Short problem
Write out all the material exactly. Leave nothing out.

========================================

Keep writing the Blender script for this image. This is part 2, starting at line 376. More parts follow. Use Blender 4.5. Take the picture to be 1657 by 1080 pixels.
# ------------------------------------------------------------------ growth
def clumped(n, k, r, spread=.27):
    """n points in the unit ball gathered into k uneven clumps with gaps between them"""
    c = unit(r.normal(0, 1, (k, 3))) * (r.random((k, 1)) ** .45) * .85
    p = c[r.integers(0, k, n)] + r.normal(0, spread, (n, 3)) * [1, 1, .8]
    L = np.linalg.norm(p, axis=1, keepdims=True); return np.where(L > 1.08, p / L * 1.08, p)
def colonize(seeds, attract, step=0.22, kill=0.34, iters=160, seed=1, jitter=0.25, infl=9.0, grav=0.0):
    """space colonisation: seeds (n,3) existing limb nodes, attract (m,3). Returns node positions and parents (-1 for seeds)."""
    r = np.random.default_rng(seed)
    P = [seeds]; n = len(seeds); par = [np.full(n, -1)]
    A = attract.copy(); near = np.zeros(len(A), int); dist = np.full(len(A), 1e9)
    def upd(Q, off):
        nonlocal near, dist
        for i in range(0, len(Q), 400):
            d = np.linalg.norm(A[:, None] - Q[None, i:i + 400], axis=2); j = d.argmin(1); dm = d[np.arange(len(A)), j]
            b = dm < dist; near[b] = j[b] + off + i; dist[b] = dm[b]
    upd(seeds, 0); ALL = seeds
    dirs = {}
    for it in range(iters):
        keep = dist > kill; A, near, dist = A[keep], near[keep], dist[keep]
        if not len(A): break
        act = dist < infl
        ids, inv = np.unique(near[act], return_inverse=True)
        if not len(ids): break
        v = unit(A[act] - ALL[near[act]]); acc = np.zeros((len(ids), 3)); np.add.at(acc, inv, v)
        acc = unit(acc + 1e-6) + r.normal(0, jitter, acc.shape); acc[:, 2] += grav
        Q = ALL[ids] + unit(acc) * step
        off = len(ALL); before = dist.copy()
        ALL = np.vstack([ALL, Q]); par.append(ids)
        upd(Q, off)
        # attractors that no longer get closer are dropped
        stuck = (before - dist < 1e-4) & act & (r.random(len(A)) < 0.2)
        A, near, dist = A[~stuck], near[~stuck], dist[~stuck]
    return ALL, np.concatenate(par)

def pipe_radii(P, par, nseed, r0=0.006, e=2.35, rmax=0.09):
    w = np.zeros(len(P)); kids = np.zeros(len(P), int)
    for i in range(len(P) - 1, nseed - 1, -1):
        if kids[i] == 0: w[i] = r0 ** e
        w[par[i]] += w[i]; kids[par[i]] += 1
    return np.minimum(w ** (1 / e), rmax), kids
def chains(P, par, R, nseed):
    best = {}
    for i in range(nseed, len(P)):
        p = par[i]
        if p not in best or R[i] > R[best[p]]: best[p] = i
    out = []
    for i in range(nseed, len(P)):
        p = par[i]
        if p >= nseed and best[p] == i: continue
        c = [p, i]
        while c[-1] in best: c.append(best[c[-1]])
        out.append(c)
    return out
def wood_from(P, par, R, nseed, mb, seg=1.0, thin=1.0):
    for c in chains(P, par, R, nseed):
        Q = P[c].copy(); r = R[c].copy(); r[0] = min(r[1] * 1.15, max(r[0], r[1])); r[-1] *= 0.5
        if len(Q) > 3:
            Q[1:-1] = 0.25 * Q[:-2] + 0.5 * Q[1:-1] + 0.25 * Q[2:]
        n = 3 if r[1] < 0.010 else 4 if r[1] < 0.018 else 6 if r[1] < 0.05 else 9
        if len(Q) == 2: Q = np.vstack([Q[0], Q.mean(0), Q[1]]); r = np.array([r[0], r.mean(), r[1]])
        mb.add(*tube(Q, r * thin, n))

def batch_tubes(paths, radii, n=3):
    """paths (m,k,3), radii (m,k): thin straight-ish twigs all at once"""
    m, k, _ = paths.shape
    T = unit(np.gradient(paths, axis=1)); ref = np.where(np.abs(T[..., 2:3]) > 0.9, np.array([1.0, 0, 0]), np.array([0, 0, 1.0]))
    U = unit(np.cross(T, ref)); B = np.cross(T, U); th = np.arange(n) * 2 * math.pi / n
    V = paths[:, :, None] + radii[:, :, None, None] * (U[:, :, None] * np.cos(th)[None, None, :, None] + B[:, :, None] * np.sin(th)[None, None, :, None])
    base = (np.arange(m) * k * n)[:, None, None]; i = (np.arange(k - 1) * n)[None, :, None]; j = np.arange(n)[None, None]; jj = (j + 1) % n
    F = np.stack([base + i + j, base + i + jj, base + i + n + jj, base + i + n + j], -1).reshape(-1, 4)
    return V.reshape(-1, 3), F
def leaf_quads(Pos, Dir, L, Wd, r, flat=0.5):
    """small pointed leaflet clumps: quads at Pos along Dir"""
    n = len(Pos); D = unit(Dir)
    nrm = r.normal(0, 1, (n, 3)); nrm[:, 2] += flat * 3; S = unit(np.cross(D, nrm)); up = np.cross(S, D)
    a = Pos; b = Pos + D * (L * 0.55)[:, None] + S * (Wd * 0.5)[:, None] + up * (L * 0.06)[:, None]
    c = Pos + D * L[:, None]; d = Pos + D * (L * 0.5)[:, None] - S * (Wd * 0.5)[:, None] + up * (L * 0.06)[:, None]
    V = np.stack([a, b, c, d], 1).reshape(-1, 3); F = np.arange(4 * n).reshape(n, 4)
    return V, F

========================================

Complete output
Keep writing the Blender script for this image. This is part 2, starting at line 376. More parts follow. Use Blender 4.5. Take the picture to be 1657 by 1080 pixels.
# ------------------------------------------------------------------ growth
def clumped(n, k, r, spread=.27):
    """n points in the unit ball gathered into k uneven clumps with gaps between them"""
    c = unit(r.normal(0, 1, (k, 3))) * (r.random((k, 1)) ** .45) * .85
    p = c[r.integers(0, k, n)] + r.normal(0, spread, (n, 3)) * [1, 1, .8]
    L = np.linalg.norm(p, axis=1, keepdims=True); return np.where(L > 1.08, p / L * 1.08, p)
def colonize(seeds, attract, step=0.22, kill=0.34, iters=160, seed=1, jitter=0.25, infl=9.0, grav=0.0):
    """space colonisation: seeds (n,3) existing limb nodes, attract (m,3). Returns node positions and parents (-1 for seeds)."""
    r = np.random.default_rng(seed)
    P = [seeds]; n = len(seeds); par = [np.full(n, -1)]
    A = attract.copy(); near = np.zeros(len(A), int); dist = np.full(len(A), 1e9)
    def upd(Q, off):
        nonlocal near, dist
        for i in range(0, len(Q), 400):
            d = np.linalg.norm(A[:, None] - Q[None, i:i + 400], axis=2); j = d.argmin(1); dm = d[np.arange(len(A)), j]
            b = dm < dist; near[b] = j[b] + off + i; dist[b] = dm[b]
    upd(seeds, 0); ALL = seeds
    dirs = {}
    for it in range(iters):
        keep = dist > kill; A, near, dist = A[keep], near[keep], dist[keep]
        if not len(A): break
        act = dist < infl
        ids, inv = np.unique(near[act], return_inverse=True)
        if not len(ids): break
        v = unit(A[act] - ALL[near[act]]); acc = np.zeros((len(ids), 3)); np.add.at(acc, inv, v)
        acc = unit(acc + 1e-6) + r.normal(0, jitter, acc.shape); acc[:, 2] += grav
        Q = ALL[ids] + unit(acc) * step
        off = len(ALL); before = dist.copy()
        ALL = np.vstack([ALL, Q]); par.append(ids)
        upd(Q, off)
        # attractors that no longer get closer are dropped
        stuck = (before - dist < 1e-4) & act & (r.random(len(A)) < 0.2)
        A, near, dist = A[~stuck], near[~stuck], dist[~stuck]
    return ALL, np.concatenate(par)

def pipe_radii(P, par, nseed, r0=0.006, e=2.35, rmax=0.09):
    w = np.zeros(len(P)); kids = np.zeros(len(P), int)
    for i in range(len(P) - 1, nseed - 1, -1):
        if kids[i] == 0: w[i] = r0 ** e
        w[par[i]] += w[i]; kids[par[i]] += 1
    return np.minimum(w ** (1 / e), rmax), kids
def chains(P, par, R, nseed):
    best = {}
    for i in range(nseed, len(P)):
        p = par[i]
        if p not in best or R[i] > R[best[p]]: best[p] = i
    out = []
    for i in range(nseed, len(P)):
        p = par[i]
        if p >= nseed and best[p] == i: continue
        c = [p, i]
        while c[-1] in best: c.append(best[c[-1]])
        out.append(c)
    return out
def wood_from(P, par, R, nseed, mb, seg=1.0, thin=1.0):
    for c in chains(P, par, R, nseed):
        Q = P[c].copy(); r = R[c].copy(); r[0] = min(r[1] * 1.15, max(r[0], r[1])); r[-1] *= 0.5
        if len(Q) > 3:
            Q[1:-1] = 0.25 * Q[:-2] + 0.5 * Q[1:-1] + 0.25 * Q[2:]
        n = 3 if r[1] < 0.010 else 4 if r[1] < 0.018 else 6 if r[1] < 0.05 else 9
        if len(Q) == 2: Q = np.vstack([Q[0], Q.mean(0), Q[1]]); r = np.array([r[0], r.mean(), r[1]])
        mb.add(*tube(Q, r * thin, n))

def batch_tubes(paths, radii, n=3):
    """paths (m,k,3), radii (m,k): thin straight-ish twigs all at once"""
    m, k, _ = paths.shape
    T = unit(np.gradient(paths, axis=1)); ref = np.where(np.abs(T[..., 2:3]) > 0.9, np.array([1.0, 0, 0]), np.array([0, 0, 1.0]))
    U = unit(np.cross(T, ref)); B = np.cross(T, U); th = np.arange(n) * 2 * math.pi / n
    V = paths[:, :, None] + radii[:, :, None, None] * (U[:, :, None] * np.cos(th)[None, None, :, None] + B[:, :, None] * np.sin(th)[None, None, :, None])
    base = (np.arange(m) * k * n)[:, None, None]; i = (np.arange(k - 1) * n)[None, :, None]; j = np.arange(n)[None, None]; jj = (j + 1) % n
    F = np.stack([base + i + j, base + i + jj, base + i + n + jj, base + i + n + j], -1).reshape(-1, 4)
    return V.reshape(-1, 3), F
def leaf_quads(Pos, Dir, L, Wd, r, flat=0.5):
    """small pointed leaflet clumps: quads at Pos along Dir"""
    n = len(Pos); D = unit(Dir)
    nrm = r.normal(0, 1, (n, 3)); nrm[:, 2] += flat * 3; S = unit(np.cross(D, nrm)); up = np.cross(S, D)
    a = Pos; b = Pos + D * (L * 0.55)[:, None] + S * (Wd * 0.5)[:, None] + up * (L * 0.06)[:, None]
    c = Pos + D * L[:, None]; d = Pos + D * (L * 0.5)[:, None] - S * (Wd * 0.5)[:, None] + up * (L * 0.06)[:, None]
    V = np.stack([a, b, c, d], 1).reshape(-1, 3); F = np.arange(4 * n).reshape(n, 4)
    return V, F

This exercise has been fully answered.